AUGUSTA – Two panels that direct state revenue projections are slated to meet together Monday in hopes of providing the Baldacci administration and the Legislature with a heads-up on how dire the state budget picture could look by the time lawmakers reconvene in December.

Revised state revenue estimates are due by Dec. 1, just ahead of the seating of a new Senate and House of Representatives.

But administration officials, already looking for options to scale back state spending, hope joint discussions involving the Consensus Economic Forecasting Commission – headed by outside academic Charles Colgan – and the Revenue Forecasting Committee – which makes the actual revenue projections – will help them speed up their planning.

“Both General Fund and Highway Fund revenue were under budget in September and for the 1st quarter of FY 2009,” the Legislature’s Office of Fiscal and Program Review reported in its latest monthly newsletter.

“September seems to have marked a turning point, with consumer confidence at extremely low levels and recent economic growth driven by strong consumer spending evaporating.

The Consensus Economic Forecasting Commission confirmed that turnaround at its meeting October 16th, significantly reducing projections of jobs and personal income in the short-term.

Hard to do

“The difficulty of forecasting in the current volatile and uncertain economic environment was clear as shortly after its mid-October meeting the CEFC felt the need to convene a meeting through a conference call to further lower these growth assumptions in calendar year 2009,” the legislative fiscal office report said.

Gov. John Baldacci has directed agency head to outline 10 percent reductions in their proposed spending. The state appears to be facing a gap of around $500 million for the two-year budget cycle that starts July 1.

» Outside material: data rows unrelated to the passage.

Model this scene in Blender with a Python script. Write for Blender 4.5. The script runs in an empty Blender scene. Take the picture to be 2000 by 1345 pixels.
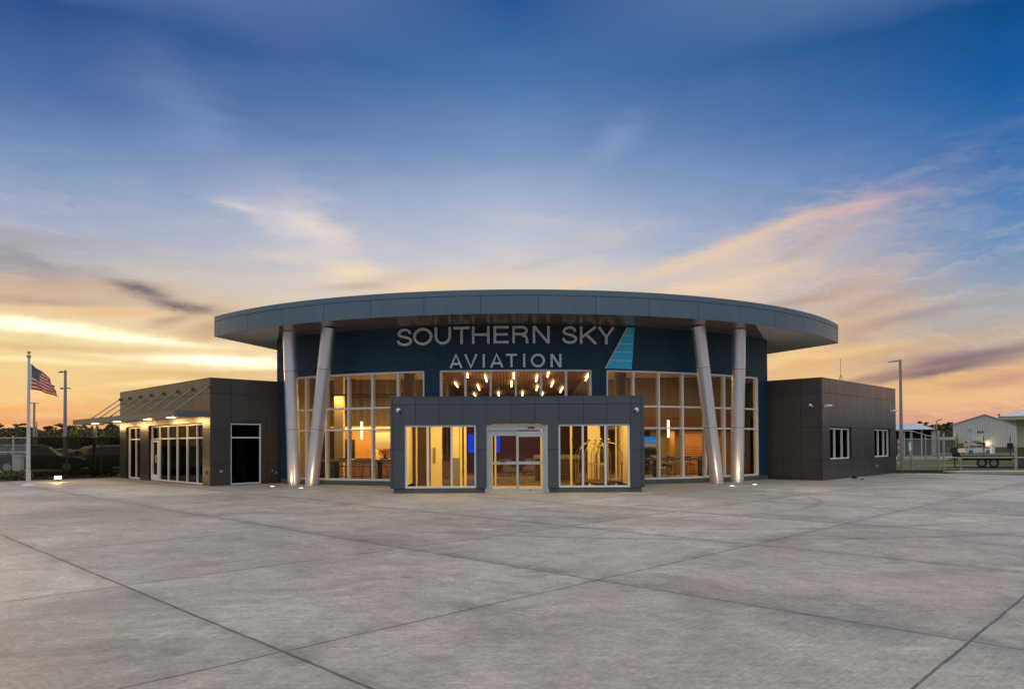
import bpy, math, random
from math import sin, cos, pi, sqrt, radians, atan2, exp
from mathutils import Vector, Matrix, Euler
random.seed(7)
scn = bpy.context.scene
COL = scn.collection

# ------------------------------------------------------------------ camera
CF, CCY, CPITCH, CROLL, CYAW = 1390.35, 843.45, .016095, .005336, .007247
CAM = Vector((-.3674, -24.6403, 1.70))
cd = bpy.data.cameras.new('camera'); cam = bpy.data.objects.new('camera', cd); COL.objects.link(cam)
cd.sensor_width = 36.0; cd.lens = CF / 2000 * 36; cd.shift_y = (CCY - 672.5) / 2000
cd.clip_start = .1; cd.clip_end = 4000
cam.location = CAM
cam.rotation_mode = 'QUATERNION'
cam.rotation_quaternion = (Matrix.Rotation(-CYAW, 4, 'Z') @ Matrix.Rotation(pi/2 + CPITCH, 4, 'X') @ Matrix.Rotation(-CROLL, 4, 'Z')).to_quaternion()
scn.camera = cam
scn.view_settings.view_transform = 'Standard'; scn.view_settings.look = 'None'
scn.view_settings.exposure = 0; scn.view_settings.gamma = 1
scn.cycles.max_bounces = 8; scn.cycles.transparent_max_bounces = 16
scn.cycles.sample_clamp_indirect = 6

# photo pixel -> direction / point in the place (used to measure where things stand)
def ray(px, py):
    dx, dy = px - 1000, py - CCY
    cr, sr = cos(CROLL), sin(CROLL)
    xi = dx*cr - dy*sr; yi = dx*sr + dy*cr
    a = xi / CF; u = -yi / CF
    cp, sp = cos(CPITCH), sin(CPITCH)
    Y = cp - u*sp; Z = sp + u*cp
    c, s = cos(CYAW), sin(CYAW)
    return Vector((a*c + Y*s, -a*s + Y*c, Z))
def atz(px, py, z=0.0):
    r = ray(px, py); return CAM + r * ((z - CAM.z) / r.z)
def aty(px, py, y):
    r = ray(px, py); return CAM + r * ((y - CAM.y) / r.y)
def pxy(px, y): return aty(px, 866, y).x

def lin(c):
    if isinstance(c, str): c = [int(c[i:i+2], 16)/255 for i in (0, 2, 4)]
    return tuple((v/12.92 if v <= .04045 else ((v+.055)/1.055)**2.4) for v in c) + (1,)

# ------------------------------------------------------------------ node helper
class NT:
    def __init__(s, tree): s.t = tree; s.n = tree.nodes; s.l = tree.links
    def put(s, inp, v):
        if isinstance(v, bpy.types.NodeSocket): s.l.new(v, inp)
        elif v is not None: inp.default_value = v
    def m(s, op, a, b=None, c=None, clamp=False):
        n = s.n.new('ShaderNodeMath'); n.operation = op; n.use_clamp = clamp
        s.put(n.inputs[0], a); s.put(n.inputs[1], b)
        if c is not None: s.put(n.inputs[2], c)
        return n.outputs[0]
    def mix(s, f, a, b, mode='MIX'):
        n = s.n.new('ShaderNodeMix'); n.data_type = 'RGBA'; n.blend_type = mode
        s.put(n.inputs[0], f); s.put(n.inputs[6], a); s.put(n.inputs[7], b)
        return n.outputs[2]
    def ramp(s, f, stops, interp='LINEAR'):
        n = s.n.new('ShaderNodeValToRGB'); s.put(n.inputs[0], f)
        cr = n.color_ramp; cr.interpolation = interp
        while len(cr.elements) < len(stops): cr.elements.new(.5)
        for e, (p, c) in zip(cr.elements, stops):
            e.position = p; e.color = c if len(c) == 4 else tuple(c) + (1,)
        return n.outputs[0]
    def rng(s, v, a, b, c=0., d=1.):
        n = s.n.new('ShaderNodeMapRange'); s.put(n.inputs[0], v)
        for i, q in zip((1, 2, 3, 4), (a, b, c, d)): n.inputs[i].default_value = q
        return n.outputs[0]
    def noise(s, vec, scale=1, detail=4, rough=.5, dist=0.):
        n = s.n.new('ShaderNodeTexNoise'); s.put(n.inputs['Vector'], vec)
        n.inputs['Scale'].default_value = scale; n.inputs['Detail'].default_value = detail
        n.inputs['Roughness'].default_value = rough; n.inputs['Distortion'].default_value = dist
        return n.outputs[0]
    def comb(s, x, y, z=0.):
        n = s.n.new('ShaderNodeCombineXYZ'); s.put(n.inputs[0], x); s.put(n.inputs[1], y); s.put(n.inputs[2], z)
        return n.outputs[0]
    def sep(s, v):
        n = s.n.new('ShaderNodeSeparateXYZ'); s.put(n.inputs[0], v); return n.outputs
    def coord(s, w='Object'):
        return s.n.new('ShaderNodeTexCoord').outputs[w]
    def pos(s): return s.n.new('ShaderNodeNewGeometry').outputs['Position']

# ------------------------------------------------------------------ world: dusk sky, clouds fixed to compass directions
SUN_AZ, SUN_EL = radians(-38), radians(2.5)       # azimuth from +Y towards +X
w = bpy.data.worlds.new('World'); scn.world = w; w.use_nodes = True
T = NT(w.node_tree); T.n.clear()
dx, dy, dz = T.sep(T.coord('Generated'))
az = T.m('ARCTAN2', dx, dy)
el = T.m('ARCSINE', T.m('MAXIMUM', T.m('MINIMUM', dz, 1.), -1.))
def dirof(px, py):
    r = ray(px, py).normalized(); return atan2(r.x, r.y), math.asin(r.z)
def E_(px, py): return dirof(px, py)[1]
warp = T.m('SUBTRACT', T.noise(T.comb(T.m('MULTIPLY', az, 8.), T.m('MULTIPLY', el, 20.), .3), 1.3, 6, .6), .5)
warp2 = T.m('SUBTRACT', T.noise(T.comb(T.m('MULTIPLY', az, 9.), T.m('MULTIPLY', el, 34.), 7.3), 1.6, 8, .66), .5)
ew = T.m('ADD', el, T.m('ADD', T.m('MULTIPLY', warp, .03), T.m('MULTIPLY', warp2, .02)))
def esc(e): return max(0., min(1., e/1.5708))
ec = T.m('DIVIDE', T.m('MAXIMUM', ew, 0.), 1.5708, clamp=True)
def rampy(x, stops, tail):
    st = [(0., lin(stops[0][1]))] + [(esc(E_(x, y)), lin(c)) for y, c in stops] + tail
    return T.ramp(ec, st)
TAIL = [(.40, (.30, .38, .56)), (.52, (1.25, 1.16, 1.12)), (1., (1.35, 1.24, 1.18))]  # unseen sky overhead, brightened to light the apron
cenC = rampy(1000, [(855, 'd09a82'), (800, 'e2b386'), (720, 'e8c593'), (640, 'f2dab6'), (570, 'e2d5c8'), (500, 'c8cad2'), (400, 'a7b5ce'), (280, '7491bc'), (140, '4672a9'), (0, '245493')], TAIL)
lefC = rampy(100, [(850, 'dca06c'), (800, 'e6b777'), (740, 'e9c886'), (660, 'ead6a6'), (590, 'dcc8a8'), (520, 'bdb9b8'), (440, 'a3adc4'), (330, '7f98be'), (180, '4a6da5'), (0, '264e8b')], TAIL)
rigC = rampy(1950, [(850, 'd99e8a'), (800, 'e6b08c'), (740, 'e4b283'), (680, 'c8ae98'), (600, 'a3aab2'), (520, '7f9abb'), (420, '5a86ba'), (300, '366fae'), (150, '175b9f'), (0, '0c4a88')], TAIL)
t1 = T.rng(az, dirof(1000, 700)[0], dirof(1950, 700)[0])
t0 = T.rng(az, dirof(100, 700)[0], dirof(1000, 700)[0])
sky = T.mix(t1, T.mix(t0, lefC, cenC), rigC)
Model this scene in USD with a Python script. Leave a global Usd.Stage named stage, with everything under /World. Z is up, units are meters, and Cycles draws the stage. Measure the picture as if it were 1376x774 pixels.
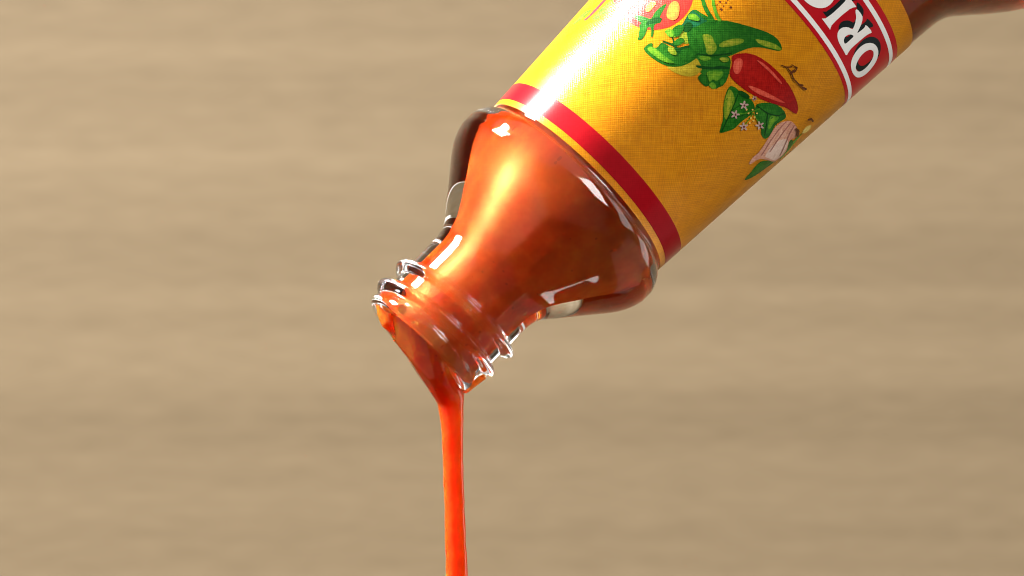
import math, sys
import numpy as np, trimesh, manifold3d as m3, shapely, usdkit, meshkit
from shapely.geometry import Polygon, Point, LineString
from scipy.interpolate import PchipInterpolator
from scipy.spatial import Delaunay
from pxr import Usd, UsdGeom, UsdLux, UsdShade, Gf, Sdf, Vt

stage = Usd.Stage.CreateInMemory()
UsdGeom.SetStageUpAxis(stage, 'Z'); UsdGeom.SetStageMetersPerUnit(stage, 1.0)
UsdGeom.Xform.Define(stage, '/World'); UsdGeom.Scope.Define(stage, '/World/Looks')

# ---------------------------------------------------------------- camera and light
K, DIST = 0.00015, 1.2                       # metres in the focus plane per photograph pixel, camera distance
cam = UsdGeom.Camera.Define(stage, '/World/camera')
cam.CreateHorizontalApertureAttr(36.0); cam.CreateVerticalApertureAttr(36.0 * 576 / 1024)
cam.CreateFocalLengthAttr(36.0 * DIST / (1376 * K))
cam.CreateFocusDistanceAttr(DIST); cam.CreateFStopAttr(32.0)
cam.CreateClippingRangeAttr(Gf.Vec2f(0.05, 100))
cam.AddTranslateOp().Set(Gf.Vec3d(0, -DIST, 0)); cam.AddRotateXOp().Set(90.0)
cam.CreateExposureAttr(5.0)

def area_lamp(name, pos, target, w, h, radiance, color=(1, 1, 1)):
    l = UsdLux.RectLight.Define(stage, '/World/' + name)
    l.CreateWidthAttr(w); l.CreateHeightAttr(h); l.CreateIntensityAttr(radiance); l.CreateColorAttr(Gf.Vec3f(*color))
    z = np.array(pos, float) - np.array(target, float); z /= np.linalg.norm(z)
    x = np.cross([0, 0, 1.0], z); x /= np.linalg.norm(x); y = np.cross(z, x)
    m = Gf.Matrix4d(*[float(v) for v in (*x, 0, *y, 0, *z, 0, *pos, 1)])
    l.AddTransformOp().Set(m)

area_lamp('key_lamp', (-0.56, 0.03, 0.64), (0, 0, 0), 0.22, 0.30, 11.0, (1, 0.97, 0.92))
area_lamp('fill_lamp', (1.04, -0.66, 0.70), (0, 0, 0), 0.6, 0.6, 0.56, (1, 0.97, 0.93))
area_lamp('front_softbox', (-0.2, -2.6, 0.0), (0, 0.2, 0), 6.0, 4.5, 0.003, (1, 0.97, 0.93))
area_lamp('top_softbox', (0.0, -0.6, 2.2), (0, -0.1, 0), 4.6, 3.6, 0.024, (1, 0.97, 0.93))
area_lamp('low_lamp', (0.0, 0.22, -0.9), (0, 0, 0), 0.17, 0.36, 0.16, (1, 0.97, 0.93))
area_lamp('rim_lamp', (0.85, 0.42, -0.12), (0, 0, 0), 0.3, 0.4, 0.07, (1, 0.97, 0.93))
area_lamp('right_softbox', (1.9, 0.45, -1.7), (0, 0, 0), 3.0, 3.0, 0.008, (1, 0.97, 0.93))
area_lamp('left_softbox', (-2.4, -0.4, 0.0), (0, 0, 0), 4.0, 4.0, 0.013, (1, 0.97, 0.93))
area_lamp('wall_lamp', (1.0, 0.1, 0.3), (0.2, 0.8, -0.1), 0.5, 0.5, 0.09, (1, 0.97, 0.92))

# ---------------------------------------------------------------- helpers
def mat(name, nodes, links, surface=None, volume=None):
    return usdkit.material(stage, '/World/Looks/' + name, nodes, links, surface, volume)

used = {}
def free(parent, name):
    k = used.get((parent, name), 0); used[(parent, name)] = k + 1
    return f'{parent}/{name}' + (f'_{k:03d}' if k else '')

def obj(name, mesh, material, parent='/World', smooth=True, uv=None):
    p = free(parent, name)
    usdkit.mesh(stage, p, mesh, material, smooth=smooth, uv=uv)
    return p

def tag(path, **kw):
    for k, v in kw.items():
        stage.GetPrimAtPath(path).SetCustomDataByKey(k, v)

# ---------------------------------------------------------------- the bottle's frame: origin in the mouth, z towards the base, x towards the camera
ST = 0.21; CT = math.sqrt(1 - ST * ST); Q = math.sqrt(0.5)
AX = np.array([CT * Q, ST, CT * Q]); XN = np.array([ST * Q, -CT, ST * Q]); YP = np.array([Q, 0, -Q])
MOUTH = np.array([-0.01841282, -0.00947222, -0.01122784])
FRAME = np.stack([XN, YP, AX])               # rows
bottle = free('/World', 'sauce_bottle')
bx = UsdGeom.Xform.Define(stage, bottle)
bx.AddTransformOp().Set(Gf.Matrix4d(*[float(v) for v in (*XN, 0, *YP, 0, *AX, 0, *MOUTH, 1)]))
def to_world(p): return MOUTH + np.asarray(p) @ FRAME
MM = 0.001
def axial(t): return (t - 72) * 1.51588e-4 + (t - 72) ** 2 * 4.218e-9   # a profile station (in units of 0.15 mm as drawn) to metres along the axis
def unit(t): return K * (DIST + MOUTH[1] + axial(t) * ST) / DIST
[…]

Agencies also have been directed to self-fund any supplemental budget requests to address shortfalls in the current fiscal year, which has eight months to go.

“We want to get ahead of this as much as possible,” Administrative and Financial Service Commissioner Ryan Low said late last week.

Joining Colgan, who is a professor of public policy and management at the University of Southern Maine, on the Consensus Economic Forecasting Commission are Eleanor Baker, managing principal of Baker Newman Noyes, John Davulis, chief economist for Central Maine Power Co., Michael Donihue, an associate professor of economics at Colby College and Charles Lawton, senior economist of Planning Decisions, Inc.

The members of the Revenue Forecasting Committee are Chairman Jerome Gerard, acting state tax assessor, James Breece of the University of Maine System, analyst Marc Cyr and Director Grant Pennoyer of the Office of Fiscal and Program Review, State Economist Catherine Reilly and State Budget Officer Ellen Jane Schneiter.

Schneiter called Monday’s special meeting of the two panels.

In its October newsletter released late Friday, the legislative fiscal office noted that the crisis in financial markets has adversely affected the Maine Public Employees Retirement System, “despite its relatively conservative investment portfolio.”

“In Maine,” the new report said, “the value of the State’s public employee pension fund has decreased by about 14.5 percent, or approximately $1.6 billion, through the first three quarters of 2008 to approximately $9.6 billion.

“Preliminary estimates indicate that the fund has lost an additional 8 percent to 11 percent in the first two weeks of October 2008, or between 22 percent to 25 percent year-to-date ($2.4 to $2.7 billion).”